On one of my recent flights, we came across some turbulence and were confined to our seats. That prompted me to get writing. The impact of wind, you see, doesn't stop at high altitudes-it interferes with daily life at ground level too, impacting the efficiency of the cars we drive, the shapes of the balls we play with, and the orientation and shapes of the houses we live in.
As "sitting ducks," buildings absorb the full impact of turbulent wind through the entire duration of a storm. With airplanes, safety drives the design, but in buildings, form follows function and a structure's shape is primarily based on its intended purpose. Aesthetic considerations aside, maximizing floor area is generally a prime objective and it is very common to see box-like forms in the built environment.
But when it comes to wind, a box-like shape is not as helpful as the streamlined form of an airplane. Sharp corners increase localized flows. In addition, the closely spaced nature of exposures in urban settings can intensify the impact of a storm by amplifying wind speeds through "channeling" and creating sources of debris.
The frequent occurrence of catastrophic damage due to wind has prompted the wind engineering community to focus on building envelopes, leading to the design of innovative building shapes and mitigation features that are more resilient to effects of severe storms. An encouraging trend is the active participation of wind engineers at an early design stage.
Dubai's Burj Khalifa, the tallest building in the world, is a good example of this kind of collaboration between architects and engineers. The final appearance of the building was guided by wind engineering considerations. The skyscraper is shaped in an alternating circular manner to disrupt and break-up the correlation of winds at different levels of the building. This has effectively reduced the impact of the wind loads and increased the performance of the tower.
Burj Dubai Under Construction (Source: Imre Solt)
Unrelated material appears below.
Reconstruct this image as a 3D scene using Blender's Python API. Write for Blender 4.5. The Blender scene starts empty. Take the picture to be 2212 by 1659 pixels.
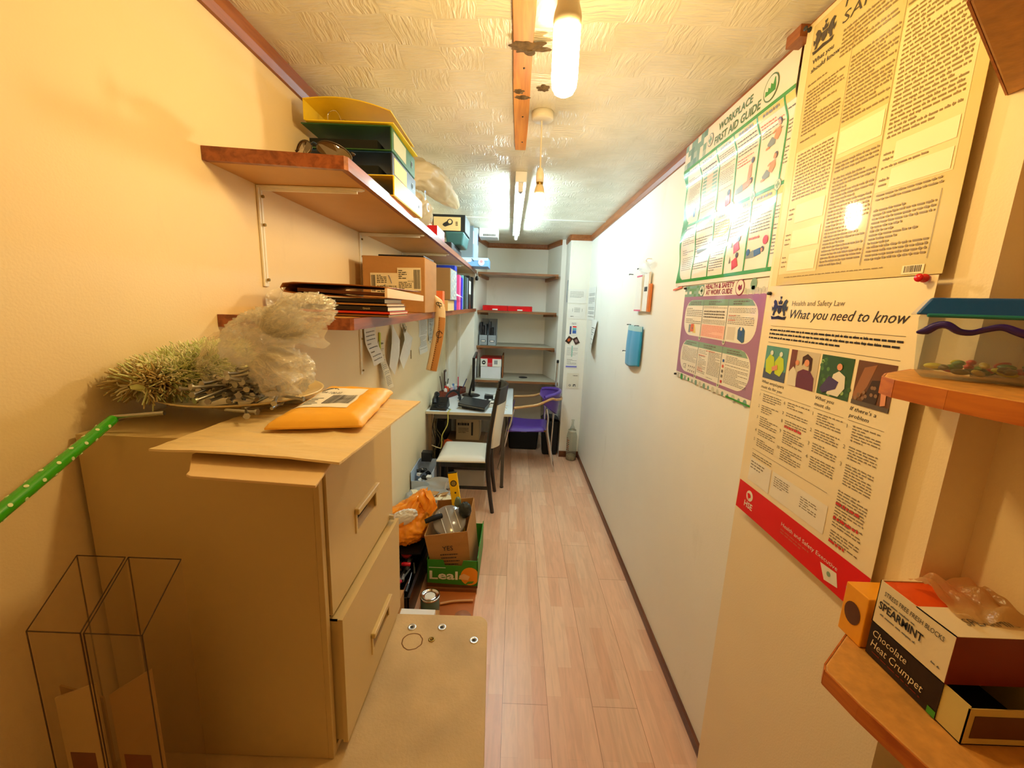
import bpy, math, random
from mathutils import Vector, Matrix, noise

SC = bpy.context.scene
COL = SC.collection

# ------------------------------------------------------------------ camera
def setup_camera():
    yaw, pit, rol = [math.radians(a) for a in (0.15, -10.9, 2.1)]
    cam_data = bpy.data.cameras.new('camera')
    cam_data.sensor_width = 36.0
    cam_data.lens = 36.0 * 885.0 / 2212.0
    cam_data.clip_start = 0.01
    cam = bpy.data.objects.new('camera', cam_data)
    COL.objects.link(cam)
    R = Matrix.Rotation(yaw, 4, 'Z') @ Matrix.Rotation(math.pi / 2 + pit, 4, 'X') @ Matrix.Rotation(rol, 4, 'Z')
    cam.matrix_world = Matrix.Translation((0, 0, 1.67)) @ R
    SC.camera = cam
setup_camera()

# ------------------------------------------------------------------ world, exposure
world = bpy.data.worlds.new('world')
SC.world = world
world.use_nodes = True
world.node_tree.nodes['Background'].inputs[0].default_value = (1.0, 0.9, 0.75, 1)
world.node_tree.nodes['Background'].inputs[1].default_value = 0.05
SC.view_settings.view_transform = 'Standard'
SC.view_settings.look = 'None'
SC.view_settings.exposure = 0.13
SC.cycles.adaptive_threshold = 0.05
SC.cycles.max_bounces = 8
SC.cycles.diffuse_bounces = 5
SC.cycles.transparent_max_bounces = 12
SC.view_settings.gamma = 1.0
SC.view_settings.use_curve_mapping = False
# strength and colour of the lamps that hang in the room (used by their builders below)
BULB_NEAR = ((1.0, 0.68, 0.26), 205.0)
BULB_FAR = ((1.0, 0.77, 0.47), 245.0)
TUBE = ((0.68, 0.93, 1.0), 94.0)

# ------------------------------------------------------------------ materials
def lin(c):
    return tuple(((x / 255.0) / 12.92 if x / 255.0 <= 0.04045 else ((x / 255.0 + 0.055) / 1.055) ** 2.4) for x in c)

_M = {}
def M(name, c, rough=0.5, metal=0.0, var=0.06, vs=6.0, bump=0.0, bs=60.0, stretch=None, coat=0.0, spec=0.5, trans=0.0, sheen=0.0, ior=1.45):
    """principled material whose colour wanders a little with noise"""
    if name in _M:
        return _M[name]
    m = bpy.data.materials.new(name)
    m.use_nodes = True
    nt = m.node_tree
    b = nt.nodes['Principled BSDF']
    col = lin(c)
    tc = nt.nodes.new('ShaderNodeTexCoord')
    mp = nt.nodes.new('ShaderNodeMapping')
    nt.links.new(tc.outputs['Object'], mp.inputs[0])
    if stretch:
        mp.inputs['Scale'].default_value = stretch
    ns = nt.nodes.new('ShaderNodeTexNoise')
    ns.inputs['Scale'].default_value = vs
    ns.inputs['Detail'].default_value = 5
    nt.links.new(mp.outputs[0], ns.inputs['Vector'])
    rp = nt.nodes.new('ShaderNodeValToRGB')
    rp.color_ramp.elements[0].position = 0.3
    rp.color_ramp.elements[1].position = 0.7
    rp.color_ramp.elements[0].color = tuple(max(0, x * (1 - var)) for x in col) + (1,)
    rp.color_ramp.elements[1].color = tuple(min(1, x * (1 + var)) for x in col) + (1,)
    nt.links.new(ns.outputs['Fac'], rp.inputs[0])
    nt.links.new(rp.outputs[0], b.inputs['Base Color'])
    b.inputs['Roughness'].default_value = rough
    b.inputs['Metallic'].default_value = metal
    b.inputs['Specular IOR Level'].default_value = spec
    b.inputs['Coat Weight'].default_value = coat
    b.inputs['Coat Roughness'].default_value = 0.05
    b.inputs['Transmission Weight'].default_value = trans
    b.inputs['IOR'].default_value = ior
    b.inputs['Sheen Weight'].default_value = sheen
    if bump:
        n2 = nt.nodes.new('ShaderNodeTexNoise')
        n2.inputs['Scale'].default_value = bs
        n2.inputs['Detail'].default_value = 4
        nt.links.new(mp.outputs[0], n2.inputs['Vector'])
        bp = nt.nodes.new('ShaderNodeBump')
        bp.inputs['Strength'].default_value = bump
        bp.inputs['Distance'].default_value = 0.004
        nt.links.new(n2.outputs['Fac'], bp.inputs['Height'])
        nt.links.new(bp.outputs[0], b.inputs['Normal'])
    _M[name] = m
    return m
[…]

It is not only the shape of buildings that determines their vulnerability. Simple mitigation features can also alter the severe impact of winds. For example, just as the size and configuration of the dimples on a golf ball improve the distance and trajectory of a drive, rough surfaces are commonly used to control flow around circular buildings.
Similarly in the context of catastrophe modeling, the vulnerability module-a critical component of loss estimation-takes into account the contribution of mitigation features. Identifying the primary and secondary building characteristics is vital to assessing and quantifying the risk in greater detail. While the primary characteristics focus on construction type, occupancy class, building height, and year-built, the secondary characteristics involve a wide range of building attributes. These include roof geometry, window protection, roof-to-wall connections,terrain roughness, hail impact resistance of roof covering, and many more.
In the newly updated AIR Severe Thunderstorm Model for the United States, the impact of these key building attributes, which can either mitigate or significantly exacerbate losses, is captured through the Individual Risk Module (IRM). The IRM follows a structured, logical approach that groups building characteristics according to their function to reflect the contribution of each to overall building performance.
The model first estimates secondary risk modifiers corresponding to secondary risk characteristics, and these are then applied to the base damage functions to reflect the effects that a wide variety of building characteristics have on a building's performance during tornadoes, straight-line windstorms, and hail events. Weighting factors are used to combine the effects of features whose interaction is complex and not necessarily additive. To take the full advantage of the new functionality, model users must perform due diligence in inputting detailed information about the individual risk.